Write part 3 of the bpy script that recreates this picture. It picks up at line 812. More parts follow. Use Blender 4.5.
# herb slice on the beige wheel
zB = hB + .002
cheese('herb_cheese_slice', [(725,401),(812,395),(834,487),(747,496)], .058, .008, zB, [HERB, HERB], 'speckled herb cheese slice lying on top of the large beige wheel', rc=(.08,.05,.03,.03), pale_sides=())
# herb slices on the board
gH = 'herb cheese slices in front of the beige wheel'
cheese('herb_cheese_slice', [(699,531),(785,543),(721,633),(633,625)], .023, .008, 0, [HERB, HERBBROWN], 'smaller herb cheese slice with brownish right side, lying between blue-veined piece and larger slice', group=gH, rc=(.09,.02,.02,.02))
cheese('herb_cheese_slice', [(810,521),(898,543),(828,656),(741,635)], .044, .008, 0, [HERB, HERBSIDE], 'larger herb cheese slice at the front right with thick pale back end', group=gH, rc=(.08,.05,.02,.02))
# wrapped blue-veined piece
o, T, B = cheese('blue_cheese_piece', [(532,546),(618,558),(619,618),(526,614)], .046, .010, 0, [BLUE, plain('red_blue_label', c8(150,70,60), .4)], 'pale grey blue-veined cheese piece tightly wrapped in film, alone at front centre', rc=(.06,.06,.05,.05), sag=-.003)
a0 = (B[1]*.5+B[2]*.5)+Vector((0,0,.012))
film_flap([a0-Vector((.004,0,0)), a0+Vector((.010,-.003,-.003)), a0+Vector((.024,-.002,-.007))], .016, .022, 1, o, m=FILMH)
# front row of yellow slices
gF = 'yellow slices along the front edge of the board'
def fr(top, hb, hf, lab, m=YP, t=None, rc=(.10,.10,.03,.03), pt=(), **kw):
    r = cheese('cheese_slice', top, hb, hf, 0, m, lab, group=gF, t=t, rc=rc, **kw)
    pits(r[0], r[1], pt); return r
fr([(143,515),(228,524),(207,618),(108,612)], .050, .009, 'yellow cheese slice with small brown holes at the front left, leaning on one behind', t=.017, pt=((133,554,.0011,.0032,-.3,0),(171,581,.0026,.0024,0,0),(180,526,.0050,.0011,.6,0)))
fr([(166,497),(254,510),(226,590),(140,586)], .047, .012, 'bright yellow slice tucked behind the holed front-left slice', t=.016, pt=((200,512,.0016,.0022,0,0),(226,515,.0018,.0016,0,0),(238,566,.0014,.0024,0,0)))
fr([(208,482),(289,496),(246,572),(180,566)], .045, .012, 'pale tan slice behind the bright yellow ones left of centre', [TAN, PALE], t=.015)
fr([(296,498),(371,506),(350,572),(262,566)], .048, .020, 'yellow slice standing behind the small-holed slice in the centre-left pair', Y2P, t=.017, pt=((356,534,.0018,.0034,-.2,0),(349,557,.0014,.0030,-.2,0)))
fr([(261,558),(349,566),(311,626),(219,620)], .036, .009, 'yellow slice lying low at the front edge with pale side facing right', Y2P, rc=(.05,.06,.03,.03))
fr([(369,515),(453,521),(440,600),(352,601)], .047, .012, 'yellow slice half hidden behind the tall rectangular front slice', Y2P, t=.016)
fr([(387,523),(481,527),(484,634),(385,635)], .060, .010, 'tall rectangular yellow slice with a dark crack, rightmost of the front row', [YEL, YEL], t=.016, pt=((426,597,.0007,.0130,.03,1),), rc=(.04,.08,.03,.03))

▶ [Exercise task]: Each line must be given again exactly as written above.

▶ [Task answer]:
Write part 3 of the bpy script that recreates this picture. It picks up at line 812. More parts follow. Use Blender 4.5.
# herb slice on the beige wheel
zB = hB + .002
cheese('herb_cheese_slice', [(725,401),(812,395),(834,487),(747,496)], .058, .008, zB, [HERB, HERB], 'speckled herb cheese slice lying on top of the large beige wheel', rc=(.08,.05,.03,.03), pale_sides=())
# herb slices on the board
gH = 'herb cheese slices in front of the beige wheel'
cheese('herb_cheese_slice', [(699,531),(785,543),(721,633),(633,625)], .023, .008, 0, [HERB, HERBBROWN], 'smaller herb cheese slice with brownish right side, lying between blue-veined piece and larger slice', group=gH, rc=(.09,.02,.02,.02))
cheese('herb_cheese_slice', [(810,521),(898,543),(828,656),(741,635)], .044, .008, 0, [HERB, HERBSIDE], 'larger herb cheese slice at the front right with thick pale back end', group=gH, rc=(.08,.05,.02,.02))
# wrapped blue-veined piece
o, T, B = cheese('blue_cheese_piece', [(532,546),(618,558),(619,618),(526,614)], .046, .010, 0, [BLUE, plain('red_blue_label', c8(150,70,60), .4)], 'pale grey blue-veined cheese piece tightly wrapped in film, alone at front centre', rc=(.06,.06,.05,.05), sag=-.003)
a0 = (B[1]*.5+B[2]*.5)+Vector((0,0,.012))
film_flap([a0-Vector((.004,0,0)), a0+Vector((.010,-.003,-.003)), a0+Vector((.024,-.002,-.007))], .016, .022, 1, o, m=FILMH)
# front row of yellow slices
gF = 'yellow slices along the front edge of the board'
def fr(top, hb, hf, lab, m=YP, t=None, rc=(.10,.10,.03,.03), pt=(), **kw):
    r = cheese('cheese_slice', top, hb, hf, 0, m, lab, group=gF, t=t, rc=rc, **kw)
    pits(r[0], r[1], pt); return r
fr([(143,515),(228,524),(207,618),(108,612)], .050, .009, 'yellow cheese slice with small brown holes at the front left, leaning on one behind', t=.017, pt=((133,554,.0011,.0032,-.3,0),(171,581,.0026,.0024,0,0),(180,526,.0050,.0011,.6,0)))
fr([(166,497),(254,510),(226,590),(140,586)], .047, .012, 'bright yellow slice tucked behind the holed front-left slice', t=.016, pt=((200,512,.0016,.0022,0,0),(226,515,.0018,.0016,0,0),(238,566,.0014,.0024,0,0)))
fr([(208,482),(289,496),(246,572),(180,566)], .045, .012, 'pale tan slice behind the bright yellow ones left of centre', [TAN, PALE], t=.015)
fr([(296,498),(371,506),(350,572),(262,566)], .048, .020, 'yellow slice standing behind the small-holed slice in the centre-left pair', Y2P, t=.017, pt=((356,534,.0018,.0034,-.2,0),(349,557,.0014,.0030,-.2,0)))
fr([(261,558),(349,566),(311,626),(219,620)], .036, .009, 'yellow slice lying low at the front edge with pale side facing right', Y2P, rc=(.05,.06,.03,.03))
fr([(369,515),(453,521),(440,600),(352,601)], .047, .012, 'yellow slice half hidden behind the tall rectangular front slice', Y2P, t=.016)
fr([(387,523),(481,527),(484,634),(385,635)], .060, .010, 'tall rectangular yellow slice with a dark crack, rightmost of the front row', [YEL, YEL], t=.016, pt=((426,597,.0007,.0130,.03,1),), rc=(.04,.08,.03,.03))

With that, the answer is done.